= Data block =
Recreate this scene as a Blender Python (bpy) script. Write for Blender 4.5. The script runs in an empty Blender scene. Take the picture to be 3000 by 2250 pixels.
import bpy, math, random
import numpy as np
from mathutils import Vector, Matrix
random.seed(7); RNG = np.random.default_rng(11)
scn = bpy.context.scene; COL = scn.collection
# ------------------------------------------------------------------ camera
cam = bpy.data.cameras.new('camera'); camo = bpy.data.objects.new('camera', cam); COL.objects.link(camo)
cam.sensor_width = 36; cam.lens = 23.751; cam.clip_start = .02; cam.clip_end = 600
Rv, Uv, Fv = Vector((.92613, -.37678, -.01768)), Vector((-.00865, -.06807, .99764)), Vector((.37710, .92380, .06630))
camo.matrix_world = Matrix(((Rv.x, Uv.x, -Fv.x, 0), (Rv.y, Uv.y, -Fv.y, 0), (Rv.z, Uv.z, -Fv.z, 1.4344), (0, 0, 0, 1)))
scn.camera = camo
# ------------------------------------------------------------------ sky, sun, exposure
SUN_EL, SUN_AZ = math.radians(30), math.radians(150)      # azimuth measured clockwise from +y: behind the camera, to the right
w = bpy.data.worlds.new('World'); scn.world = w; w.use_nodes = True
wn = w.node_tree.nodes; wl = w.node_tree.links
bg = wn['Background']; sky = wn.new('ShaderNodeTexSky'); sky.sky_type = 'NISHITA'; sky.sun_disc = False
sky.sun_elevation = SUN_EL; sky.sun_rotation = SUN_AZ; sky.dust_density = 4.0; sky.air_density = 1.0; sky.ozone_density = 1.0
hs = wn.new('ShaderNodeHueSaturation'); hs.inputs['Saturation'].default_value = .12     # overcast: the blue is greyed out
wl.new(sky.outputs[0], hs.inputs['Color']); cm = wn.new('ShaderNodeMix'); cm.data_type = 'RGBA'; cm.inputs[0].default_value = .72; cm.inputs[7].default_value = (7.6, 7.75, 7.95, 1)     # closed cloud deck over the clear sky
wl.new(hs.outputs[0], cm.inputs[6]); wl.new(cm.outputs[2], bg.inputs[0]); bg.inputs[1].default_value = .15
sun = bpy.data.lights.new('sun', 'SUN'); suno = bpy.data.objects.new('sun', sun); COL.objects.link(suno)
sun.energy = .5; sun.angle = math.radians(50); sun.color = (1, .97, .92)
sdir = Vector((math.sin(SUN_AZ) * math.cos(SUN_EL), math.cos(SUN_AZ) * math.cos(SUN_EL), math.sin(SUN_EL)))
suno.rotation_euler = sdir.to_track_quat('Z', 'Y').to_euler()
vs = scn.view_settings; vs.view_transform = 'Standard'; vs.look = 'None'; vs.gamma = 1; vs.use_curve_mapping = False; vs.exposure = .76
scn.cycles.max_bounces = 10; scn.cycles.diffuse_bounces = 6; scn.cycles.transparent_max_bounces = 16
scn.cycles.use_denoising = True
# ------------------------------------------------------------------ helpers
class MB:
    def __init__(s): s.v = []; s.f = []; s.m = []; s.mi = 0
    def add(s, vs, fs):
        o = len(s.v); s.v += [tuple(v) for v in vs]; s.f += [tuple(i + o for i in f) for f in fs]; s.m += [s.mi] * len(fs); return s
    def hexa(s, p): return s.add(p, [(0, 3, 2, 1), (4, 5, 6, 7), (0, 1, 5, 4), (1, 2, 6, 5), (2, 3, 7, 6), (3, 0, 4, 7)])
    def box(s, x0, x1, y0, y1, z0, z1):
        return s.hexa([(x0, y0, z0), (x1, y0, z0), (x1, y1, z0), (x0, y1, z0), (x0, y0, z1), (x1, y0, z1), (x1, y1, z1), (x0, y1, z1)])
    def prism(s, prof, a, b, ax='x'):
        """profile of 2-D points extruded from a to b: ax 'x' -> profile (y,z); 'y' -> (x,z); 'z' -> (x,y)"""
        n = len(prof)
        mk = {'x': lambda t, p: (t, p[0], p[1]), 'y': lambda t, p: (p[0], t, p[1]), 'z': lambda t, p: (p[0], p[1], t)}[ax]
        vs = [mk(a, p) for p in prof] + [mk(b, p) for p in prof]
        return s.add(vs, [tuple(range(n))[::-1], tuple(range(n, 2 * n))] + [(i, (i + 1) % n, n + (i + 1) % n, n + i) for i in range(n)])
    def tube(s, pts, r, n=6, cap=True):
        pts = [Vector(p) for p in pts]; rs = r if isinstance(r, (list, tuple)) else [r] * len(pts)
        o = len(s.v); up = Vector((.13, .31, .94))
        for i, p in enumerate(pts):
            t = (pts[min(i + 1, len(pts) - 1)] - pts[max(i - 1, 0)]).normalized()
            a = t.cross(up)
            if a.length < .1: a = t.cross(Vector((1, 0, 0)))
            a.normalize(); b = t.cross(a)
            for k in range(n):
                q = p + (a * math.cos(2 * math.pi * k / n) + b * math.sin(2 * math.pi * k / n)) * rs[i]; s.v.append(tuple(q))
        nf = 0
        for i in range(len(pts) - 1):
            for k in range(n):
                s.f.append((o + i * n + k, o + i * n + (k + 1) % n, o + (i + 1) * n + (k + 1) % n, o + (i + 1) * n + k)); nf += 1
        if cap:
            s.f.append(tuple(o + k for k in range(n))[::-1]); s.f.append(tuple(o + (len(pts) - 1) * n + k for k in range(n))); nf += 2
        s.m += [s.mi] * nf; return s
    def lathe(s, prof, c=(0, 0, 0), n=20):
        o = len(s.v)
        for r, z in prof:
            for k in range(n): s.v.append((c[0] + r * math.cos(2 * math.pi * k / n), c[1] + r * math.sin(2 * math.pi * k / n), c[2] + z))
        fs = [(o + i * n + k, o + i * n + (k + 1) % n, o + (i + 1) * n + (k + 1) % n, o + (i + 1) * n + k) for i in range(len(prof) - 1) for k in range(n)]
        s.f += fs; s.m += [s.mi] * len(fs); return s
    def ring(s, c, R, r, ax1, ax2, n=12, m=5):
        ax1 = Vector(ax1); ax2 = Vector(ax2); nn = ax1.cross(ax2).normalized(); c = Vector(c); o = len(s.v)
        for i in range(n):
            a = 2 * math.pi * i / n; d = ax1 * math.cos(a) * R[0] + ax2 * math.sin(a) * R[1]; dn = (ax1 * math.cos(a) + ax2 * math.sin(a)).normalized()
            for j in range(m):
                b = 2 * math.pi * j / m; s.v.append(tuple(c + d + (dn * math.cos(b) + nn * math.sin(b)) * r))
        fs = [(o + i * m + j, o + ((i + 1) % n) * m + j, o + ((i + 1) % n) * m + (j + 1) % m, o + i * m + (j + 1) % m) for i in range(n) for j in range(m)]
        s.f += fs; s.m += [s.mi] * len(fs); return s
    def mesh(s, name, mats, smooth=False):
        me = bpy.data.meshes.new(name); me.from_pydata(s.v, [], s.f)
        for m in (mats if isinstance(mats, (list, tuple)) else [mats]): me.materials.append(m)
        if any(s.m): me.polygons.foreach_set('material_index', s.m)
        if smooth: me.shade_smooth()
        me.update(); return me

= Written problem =
Copy all the lines, exactly.

= Written answer =
Recreate this scene as a Blender Python (bpy) script. Write for Blender 4.5. The script runs in an empty Blender scene. Take the picture to be 3000 by 2250 pixels.
import bpy, math, random
import numpy as np
from mathutils import Vector, Matrix
random.seed(7); RNG = np.random.default_rng(11)
scn = bpy.context.scene; COL = scn.collection
# ------------------------------------------------------------------ camera
cam = bpy.data.cameras.new('camera'); camo = bpy.data.objects.new('camera', cam); COL.objects.link(camo)
cam.sensor_width = 36; cam.lens = 23.751; cam.clip_start = .02; cam.clip_end = 600
Rv, Uv, Fv = Vector((.92613, -.37678, -.01768)), Vector((-.00865, -.06807, .99764)), Vector((.37710, .92380, .06630))
camo.matrix_world = Matrix(((Rv.x, Uv.x, -Fv.x, 0), (Rv.y, Uv.y, -Fv.y, 0), (Rv.z, Uv.z, -Fv.z, 1.4344), (0, 0, 0, 1)))
scn.camera = camo
# ------------------------------------------------------------------ sky, sun, exposure
SUN_EL, SUN_AZ = math.radians(30), math.radians(150)      # azimuth measured clockwise from +y: behind the camera, to the right
w = bpy.data.worlds.new('World'); scn.world = w; w.use_nodes = True
wn = w.node_tree.nodes; wl = w.node_tree.links
bg = wn['Background']; sky = wn.new('ShaderNodeTexSky'); sky.sky_type = 'NISHITA'; sky.sun_disc = False
sky.sun_elevation = SUN_EL; sky.sun_rotation = SUN_AZ; sky.dust_density = 4.0; sky.air_density = 1.0; sky.ozone_density = 1.0
hs = wn.new('ShaderNodeHueSaturation'); hs.inputs['Saturation'].default_value = .12     # overcast: the blue is greyed out
wl.new(sky.outputs[0], hs.inputs['Color']); cm = wn.new('ShaderNodeMix'); cm.data_type = 'RGBA'; cm.inputs[0].default_value = .72; cm.inputs[7].default_value = (7.6, 7.75, 7.95, 1)     # closed cloud deck over the clear sky
wl.new(hs.outputs[0], cm.inputs[6]); wl.new(cm.outputs[2], bg.inputs[0]); bg.inputs[1].default_value = .15
sun = bpy.data.lights.new('sun', 'SUN'); suno = bpy.data.objects.new('sun', sun); COL.objects.link(suno)
sun.energy = .5; sun.angle = math.radians(50); sun.color = (1, .97, .92)
sdir = Vector((math.sin(SUN_AZ) * math.cos(SUN_EL), math.cos(SUN_AZ) * math.cos(SUN_EL), math.sin(SUN_EL)))
suno.rotation_euler = sdir.to_track_quat('Z', 'Y').to_euler()
vs = scn.view_settings; vs.view_transform = 'Standard'; vs.look = 'None'; vs.gamma = 1; vs.use_curve_mapping = False; vs.exposure = .76
scn.cycles.max_bounces = 10; scn.cycles.diffuse_bounces = 6; scn.cycles.transparent_max_bounces = 16
scn.cycles.use_denoising = True
# ------------------------------------------------------------------ helpers
class MB:
    def __init__(s): s.v = []; s.f = []; s.m = []; s.mi = 0
    def add(s, vs, fs):
        o = len(s.v); s.v += [tuple(v) for v in vs]; s.f += [tuple(i + o for i in f) for f in fs]; s.m += [s.mi] * len(fs); return s
    def hexa(s, p): return s.add(p, [(0, 3, 2, 1), (4, 5, 6, 7), (0, 1, 5, 4), (1, 2, 6, 5), (2, 3, 7, 6), (3, 0, 4, 7)])
    def box(s, x0, x1, y0, y1, z0, z1):
        return s.hexa([(x0, y0, z0), (x1, y0, z0), (x1, y1, z0), (x0, y1, z0), (x0, y0, z1), (x1, y0, z1), (x1, y1, z1), (x0, y1, z1)])
    def prism(s, prof, a, b, ax='x'):
        """profile of 2-D points extruded from a to b: ax 'x' -> profile (y,z); 'y' -> (x,z); 'z' -> (x,y)"""
        n = len(prof)
        mk = {'x': lambda t, p: (t, p[0], p[1]), 'y': lambda t, p: (p[0], t, p[1]), 'z': lambda t, p: (p[0], p[1], t)}[ax]
        vs = [mk(a, p) for p in prof] + [mk(b, p) for p in prof]
        return s.add(vs, [tuple(range(n))[::-1], tuple(range(n, 2 * n))] + [(i, (i + 1) % n, n + (i + 1) % n, n + i) for i in range(n)])
    def tube(s, pts, r, n=6, cap=True):
        pts = [Vector(p) for p in pts]; rs = r if isinstance(r, (list, tuple)) else [r] * len(pts)
        o = len(s.v); up = Vector((.13, .31, .94))
        for i, p in enumerate(pts):
            t = (pts[min(i + 1, len(pts) - 1)] - pts[max(i - 1, 0)]).normalized()
            a = t.cross(up)
            if a.length < .1: a = t.cross(Vector((1, 0, 0)))
            a.normalize(); b = t.cross(a)
            for k in range(n):
                q = p + (a * math.cos(2 * math.pi * k / n) + b * math.sin(2 * math.pi * k / n)) * rs[i]; s.v.append(tuple(q))
        nf = 0
        for i in range(len(pts) - 1):
            for k in range(n):
                s.f.append((o + i * n + k, o + i * n + (k + 1) % n, o + (i + 1) * n + (k + 1) % n, o + (i + 1) * n + k)); nf += 1
        if cap:
            s.f.append(tuple(o + k for k in range(n))[::-1]); s.f.append(tuple(o + (len(pts) - 1) * n + k for k in range(n))); nf += 2
        s.m += [s.mi] * nf; return s
    def lathe(s, prof, c=(0, 0, 0), n=20):
        o = len(s.v)
        for r, z in prof:
            for k in range(n): s.v.append((c[0] + r * math.cos(2 * math.pi * k / n), c[1] + r * math.sin(2 * math.pi * k / n), c[2] + z))
        fs = [(o + i * n + k, o + i * n + (k + 1) % n, o + (i + 1) * n + (k + 1) % n, o + (i + 1) * n + k) for i in range(len(prof) - 1) for k in range(n)]
        s.f += fs; s.m += [s.mi] * len(fs); return s
    def ring(s, c, R, r, ax1, ax2, n=12, m=5):
        ax1 = Vector(ax1); ax2 = Vector(ax2); nn = ax1.cross(ax2).normalized(); c = Vector(c); o = len(s.v)
        for i in range(n):
            a = 2 * math.pi * i / n; d = ax1 * math.cos(a) * R[0] + ax2 * math.sin(a) * R[1]; dn = (ax1 * math.cos(a) + ax2 * math.sin(a)).normalized()
            for j in range(m):
                b = 2 * math.pi * j / m; s.v.append(tuple(c + d + (dn * math.cos(b) + nn * math.sin(b)) * r))
        fs = [(o + i * m + j, o + ((i + 1) % n) * m + j, o + ((i + 1) % n) * m + (j + 1) % m, o + i * m + (j + 1) % m) for i in range(n) for j in range(m)]
        s.f += fs; s.m += [s.mi] * len(fs); return s
    def mesh(s, name, mats, smooth=False):
        me = bpy.data.meshes.new(name); me.from_pydata(s.v, [], s.f)
        for m in (mats if isinstance(mats, (list, tuple)) else [mats]): me.materials.append(m)
        if any(s.m): me.polygons.foreach_set('material_index', s.m)
        if smooth: me.shade_smooth()
        me.update(); return me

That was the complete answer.